I usually package early, but then make the package only "semipublic". That is, it may be available on an internal server (or on r-forge), so my colleagues
can access the package. But I publish to CRAN only after the package has been used for months or even a few years by close colleagues. This doesn't bring up all bugs according to @Nick Cox's point #3, but a fair amount of them.
The versions of the package (I put the date after the dash in the version number) make it easy to fix things ("to do this and that, make sure you intall at least last week's version")
According to my working contract, my employer has the last word on the decision whether and how a package can be published to the outside world.
The thing where I do not yet have a good strategy for packaging is data.
Comments to your list of reasons:
- the non-existence of other packages in the same sub-field ;
Not finding a package that does what I need for me triggers writing the code, but it doesn't have to do with the decision whether to package or not.
- the need for exchanging with other researchers and allowing reproducibility of experiments ;
Definitively. Possibly already the need to share between several computers I use.
And amongst the points that could lead to a contrary decision :
- part of the methods used already present in some other packages;
you could import those methods into your package/code: this is a point against writing such code, but has only indirectly to do with packaging.
- number of new functions not sufficient to justify to create a new independent package.
For me, there is no minimum number of functions to start a package.
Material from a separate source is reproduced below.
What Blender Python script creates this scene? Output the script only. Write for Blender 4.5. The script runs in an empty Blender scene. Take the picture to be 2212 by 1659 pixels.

In my experience packages tend to grow "automatically". On the contrary, after I've found myself a few times branching off a new package out of another (because e.g. some helper functions in the end turned out to be thematically different and useful in other situations, too), I'm now rather creating new packages immediately.
Also, if you didn't write documentation and tests, this can be a prohibitive amount of work when a "sufficient" number of functions for creating a package did accumulate.
(If you do write them immediately, then the additional effort of putting it into a package is negligible once you know the workflow).